Although the phrase substantial question of law is not defined in the Code, substantial question of law means; of having substance, essential, real, of sound worth, important or considerable. It is to be understood as something in contradistinction with - technical, of no substance or consequence, or academic merely. However, it is clear that the legislature has chosen not to qualify the scope of “substantial question of law” by suffixing the words “of general importance” as has been done in many other provisions such as S.109 of the Code or Art.133(1)(a) of the Constitution. The substantial question of law on which a second appeal shall be heard need not necessarily be a substantial question of law of general importance.
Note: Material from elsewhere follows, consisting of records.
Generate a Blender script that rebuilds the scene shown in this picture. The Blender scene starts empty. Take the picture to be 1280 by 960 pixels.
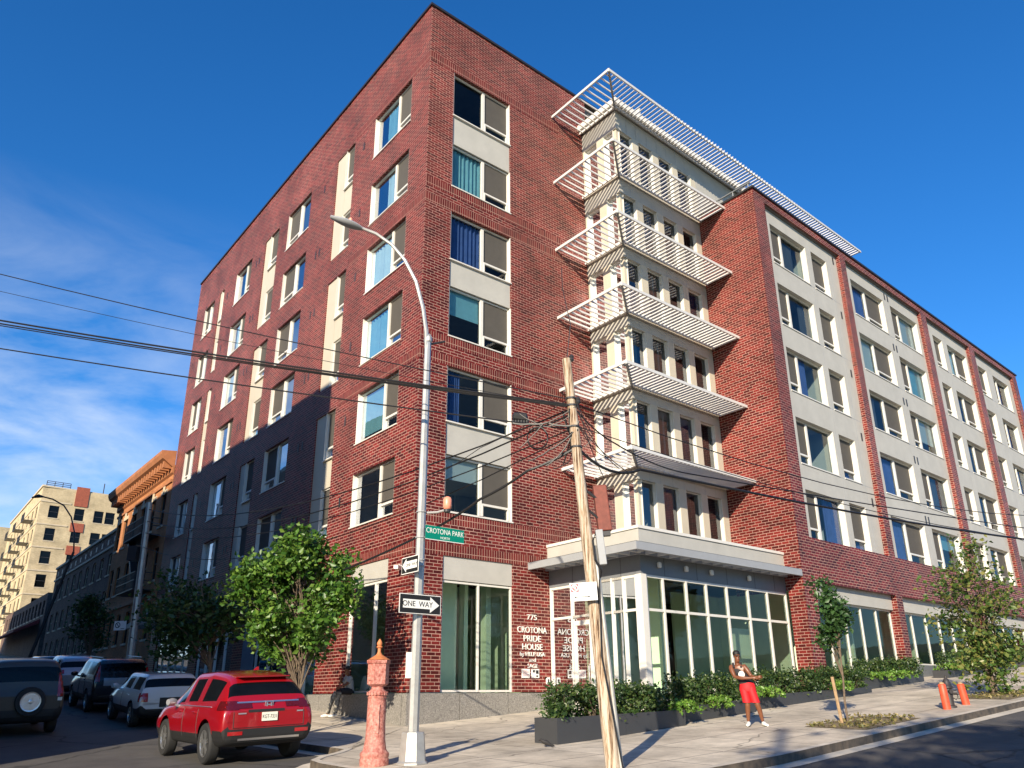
import bpy, bmesh, math, random
import numpy as np
from mathutils import Vector, Matrix
random.seed(7); np.random.seed(7)
R = math.radians
sc = bpy.context.scene
COL = sc.collection
# ------------------------------------------------------------------ camera, sky, sun, exposure
cam = bpy.data.objects.new('camera', bpy.data.cameras.new('camera'))
COL.objects.link(cam); sc.camera = cam
cam.data.sensor_fit = 'HORIZONTAL'; cam.data.sensor_width = 36.0
cam.data.lens = 36.0 * 1027.26 / 1280.0
cam.data.clip_start = 0.1; cam.data.clip_end = 3000
cam.matrix_world = Matrix.Rotation(R(90 + 20.83), 4, 'X') @ Matrix.Rotation(R(-0.38), 4, 'Z')
SUN_AZ, SUN_EL = 18.5, 21.0          # light travels 16 deg to the right of straight ahead
ld = Vector((math.sin(R(SUN_AZ)) * math.cos(R(SUN_EL)), math.cos(R(SUN_AZ)) * math.cos(R(SUN_EL)), -math.sin(R(SUN_EL))))
sun = bpy.data.objects.new('sun', bpy.data.lights.new('sun', 'SUN'))
COL.objects.link(sun)
sun.data.energy = 5.0; sun.data.angle = R(0.5); sun.data.color = (1.0, 0.87, 0.68)
sun.rotation_euler = ld.to_track_quat('-Z', 'Y').to_euler()
world = bpy.data.worlds.new('World'); sc.world = world; world.use_nodes = True
wn, wl = world.node_tree.nodes, world.node_tree.links
bg = wn['Background']
sky = wn.new('ShaderNodeTexSky'); sky.sky_type = 'NISHITA'; sky.sun_disc = False
sky.sun_elevation = R(SUN_EL); sky.sun_rotation = R(180 + SUN_AZ)
sky.air_density = 1.0; sky.dust_density = 0.25; sky.ozone_density = 4.0
hs = wn.new('ShaderNodeHueSaturation'); hs.inputs['Saturation'].default_value = 1.25; hs.inputs['Value'].default_value = 1.40
wl.new(sky.outputs[0], hs.inputs['Color'])
tint = wn.new('ShaderNodeMix'); tint.data_type = 'RGBA'; tint.blend_type = 'MULTIPLY'; tint.inputs['Factor'].default_value = 1; tint.inputs['B'].default_value = (.68, .84, 1, 1)
wl.new(hs.outputs[0], tint.inputs['A'])
tc = wn.new('ShaderNodeTexCoord')
mp = wn.new('ShaderNodeMapping'); mp.inputs['Scale'].default_value = (2.2, 2.2, 7.0); mp.inputs['Rotation'].default_value = (0.0, R(-14), 0)
wl.new(tc.outputs['Generated'], mp.inputs['Vector'])
nz = wn.new('ShaderNodeTexNoise'); nz.inputs['Scale'].default_value = 1.5; nz.inputs['Detail'].default_value = 7; nz.inputs['Roughness'].default_value = 0.58
nz.inputs['Distortion'].default_value = 0.5
wl.new(mp.outputs[0], nz.inputs['Vector'])
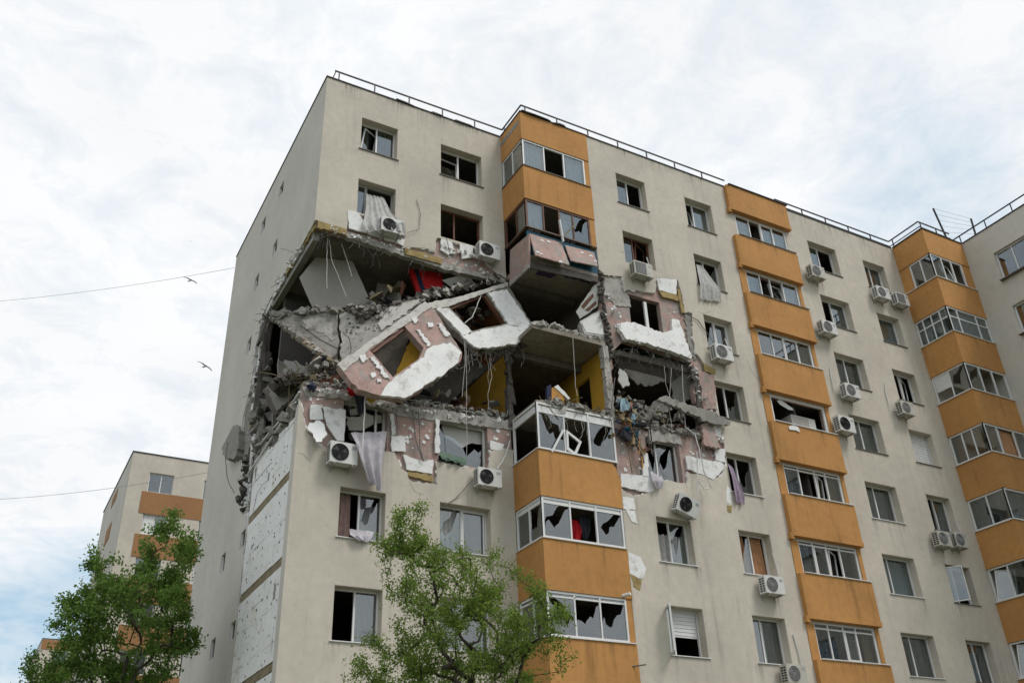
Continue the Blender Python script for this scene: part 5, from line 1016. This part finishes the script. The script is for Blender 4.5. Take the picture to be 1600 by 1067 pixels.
o = slab('torn_plaster', 'plasterw', [(968, 575), (978, 582), (984, 600), (974, 606), (966, 594)], (10.2, -1.3, 16.8), (-.3, -.9, 0), .06, amp=.02, step=.06); tag(o, 'white plaster shred beside the ochre room wall', 'plaster')
# thin tangled wires
for i, (path, n, y) in enumerate((([(500, 362), (600, 384), (700, 415)], 16, .2), ([(700, 540), (760, 552), (820, 545)], 18, -.4), ([(965, 545), (1030, 560), (1085, 575)], 22, Y1-.05), ([(1000, 675), (1060, 690), (1110, 700)], 14, Y1-.12), ([(480, 610), (560, 620), (640, 640)], 16, -.06), ([(840, 640), (900, 645), (955, 660)], 12, Y1-.08))):
    random.seed(200+i); m = MB()
    for j in range(n):
        t = random.random()*(len(path)-1); k = min(int(t), len(path)-2); u = path[k][0]+(path[k+1][0]-path[k][0])*(t-k); v = path[k][1]+(path[k+1][1]-path[k][1])*(t-k)
        p = onY(u, v, y+random.uniform(-.1, .15)); L_ = random.uniform(.2, 1.1); P = [p]
        dx = random.gauss(0, .12)
        for q in range(1, 7): P.append(p+Vector((dx*q/3+.05*math.sin(q*1.3+j), random.gauss(0, .02), -L_*q/6+.04*math.sin(q*2+j))))
        m.tube(P, .005, 4)
    tag(m.build('tangled_wires', 'wire' if i % 2 else 'wired'), ['thin wires dangling from the ceiling edge of the left room', 'thin wires dangling below the tipped white panel', 'thin wires dangling from the top of the right-hand hole', 'thin wires over the torn wall below the right-hand hole', 'thin wires over the ledge above the corner window', 'thin wires over the broken balcony glazing'][i], 'wires', kind='stuff')
# ------------------------------------------------------------------ rain streaks on the render
def streakmat():
    m = bpy.data.materials.new('rain_stain'); m.use_nodes = True; n = m.node_tree.nodes; l = m.node_tree.links; b = n['Principled BSDF']; b.inputs['Base Color'].default_value = (.09, .08, .068, 1); b.inputs['Roughness'].default_value = .95
    tcx = n.new('ShaderNodeTexCoord'); sp = n.new('ShaderNodeSeparateXYZ'); l.new(tcx.outputs['Generated'], sp.inputs[0])
    g = n.new('ShaderNodeNewGeometry'); mp = n.new('ShaderNodeMapping'); mp.inputs['Scale'].default_value = (14, 14, .5); l.new(g.outputs['Position'], mp.inputs[0])
    no = n.new('ShaderNodeTexNoise'); no.inputs['Scale'].default_value = 1; no.inputs['Detail'].default_value = 4; l.new(mp.outputs[0], no.inputs['Vector'])
    r = n.new('ShaderNodeMapRange'); r.inputs[1].default_value = .45; r.inputs[2].default_value = .75; l.new(no.outputs[0], r.inputs[0])
    def mth(op, a, b2=None):
        q = n.new('ShaderNodeMath'); q.operation = op
        for i, v in enumerate((a, b2)):
            if v is None: continue
            if isinstance(v, (int, float)): q.inputs[i].default_value = v
            else: l.new(v, q.inputs[i])
        return q.outputs[0]
    ex = mth('MULTIPLY', mth('MULTIPLY', sp.outputs[0], mth('SUBTRACT', 1, sp.outputs[0])), 4)
    fz = mth('POWER', sp.outputs[2], 1.6)
    a = mth('MULTIPLY', mth('MULTIPLY', mth('MULTIPLY', r.outputs[0], ex), fz), .48); l.new(a, b.inputs['Alpha']); return m
M['streak'] = streakmat(); random.seed(77)
def stain(x, y, z, w, h): MB().add([(x-w/2, y, z-h), (x+w/2, y, z-h), (x+w/2, y, z), (x-w/2, y, z)], [(0, 1, 2, 3)]).build('rain_stain', 'streak', bld)
for c in 'ABCDEF':
    y = (0 if c in 'AB' else Y1)-.0016
    for k in range(8):
        if c in 'ABC' and k in (1, 2, 3, 4): continue
        for x in (COL[c][0]+.1, COL[c][1]-.1): 
            if random.random() < .85: stain(x+random.gauss(0, .08), y, WB(k)-.04, random.uniform(.2, .6), random.uniform(.5, 1.25))
for x in np.arange(.4, 26.4, .8):
    if 6.6 < x < 10.1 or 16.3 < x < 20.3: continue
    stain(float(x)+random.gauss(0, .2), (0 if x < 6.8 else Y1)-.0016, R-.01, random.uniform(.4, 1.0), random.uniform(.4, 1.1))
for k in range(1, 8):
    for x in (17.2, 17.9, 18.6, 19.3):
        if random.random() < .7: stain(x+random.gauss(0, .12), -1.7456, BT(k)-.01, random.uniform(.15, .4), random.uniform(.6, 1.3))
    if k in (1, 6, 7):
        for x in (7.5, 8.2, 9.0, 9.5): stain(x+random.gauss(0, .12), Y1-.0316, BT(k)-.01, random.uniform(.2, .5), random.uniform(.5, 1.2))
    for x in (27.2, 28.0, 28.8):
        if random.random() < .6: stain(x, -3.2306, BT(k)-.01, random.uniform(.2, .5), random.uniform(.5, 1.1))
for u, v in ((1279, 436), (1297, 524), (1333, 624), (1132, 564), (1211, 928), (1005, 434), (1381, 470)):
    p = onY(u, v, Y1); stain(p.x, Y1-.0017, p.z, .5, 1.2)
As such, second appeal cannot be decided on equitable grounds and the conditions mentioned in Section 100 read with Order XLII Rule 2 of the C.P.C. must be complied to admit and maintain a second appeal. 19. In view of the above fact, no substantial question of law arises in this matter to be decided by admitting this appeal. 20. In the result, this appeal is found to be meritless and the same is dismissed without being admitted. 21. All interlocutory applications pending in this second appeal stand dismissed. 22. Registry shall inform this matter to the trial court as well as the appellate court, forthwith.